» **Task description**:
Return only the lines from the top of the material through the line marked by "PI = math.pi", unaltered.

☆ ☆ ☆ ☆ ☆ ☆ ☆

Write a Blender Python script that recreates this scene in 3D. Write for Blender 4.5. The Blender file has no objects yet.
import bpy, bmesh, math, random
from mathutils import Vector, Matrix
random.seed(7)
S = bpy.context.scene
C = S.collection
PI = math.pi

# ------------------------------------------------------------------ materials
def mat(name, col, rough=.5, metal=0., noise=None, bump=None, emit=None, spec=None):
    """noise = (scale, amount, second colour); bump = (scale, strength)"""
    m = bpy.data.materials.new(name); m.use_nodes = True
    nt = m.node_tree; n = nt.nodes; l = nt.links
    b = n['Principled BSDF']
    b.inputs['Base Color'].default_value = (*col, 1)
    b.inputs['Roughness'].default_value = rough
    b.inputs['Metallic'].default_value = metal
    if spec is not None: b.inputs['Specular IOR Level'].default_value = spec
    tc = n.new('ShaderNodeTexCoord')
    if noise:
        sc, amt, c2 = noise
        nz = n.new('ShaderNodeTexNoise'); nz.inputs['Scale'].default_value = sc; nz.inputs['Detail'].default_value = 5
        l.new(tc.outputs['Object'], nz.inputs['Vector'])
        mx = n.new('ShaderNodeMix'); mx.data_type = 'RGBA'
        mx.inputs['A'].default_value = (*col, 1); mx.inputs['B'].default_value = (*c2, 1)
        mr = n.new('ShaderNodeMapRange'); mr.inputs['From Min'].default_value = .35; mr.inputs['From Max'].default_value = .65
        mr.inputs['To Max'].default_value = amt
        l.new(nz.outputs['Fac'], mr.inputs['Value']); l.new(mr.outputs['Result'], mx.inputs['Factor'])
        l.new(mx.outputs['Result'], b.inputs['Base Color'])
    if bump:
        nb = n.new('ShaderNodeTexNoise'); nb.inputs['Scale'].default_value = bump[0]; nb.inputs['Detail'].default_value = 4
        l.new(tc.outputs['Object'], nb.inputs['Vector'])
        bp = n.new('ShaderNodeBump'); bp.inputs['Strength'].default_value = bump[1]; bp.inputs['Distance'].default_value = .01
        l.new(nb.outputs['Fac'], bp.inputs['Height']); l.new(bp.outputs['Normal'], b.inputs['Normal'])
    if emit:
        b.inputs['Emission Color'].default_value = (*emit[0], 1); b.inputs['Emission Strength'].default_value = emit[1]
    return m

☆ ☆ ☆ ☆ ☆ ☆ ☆

» **Solved exercise**:
Write a Blender Python script that recreates this scene in 3D. Write for Blender 4.5. The Blender file has no objects yet.
import bpy, bmesh, math, random
from mathutils import Vector, Matrix
random.seed(7)
S = bpy.context.scene
C = S.collection
PI = math.pi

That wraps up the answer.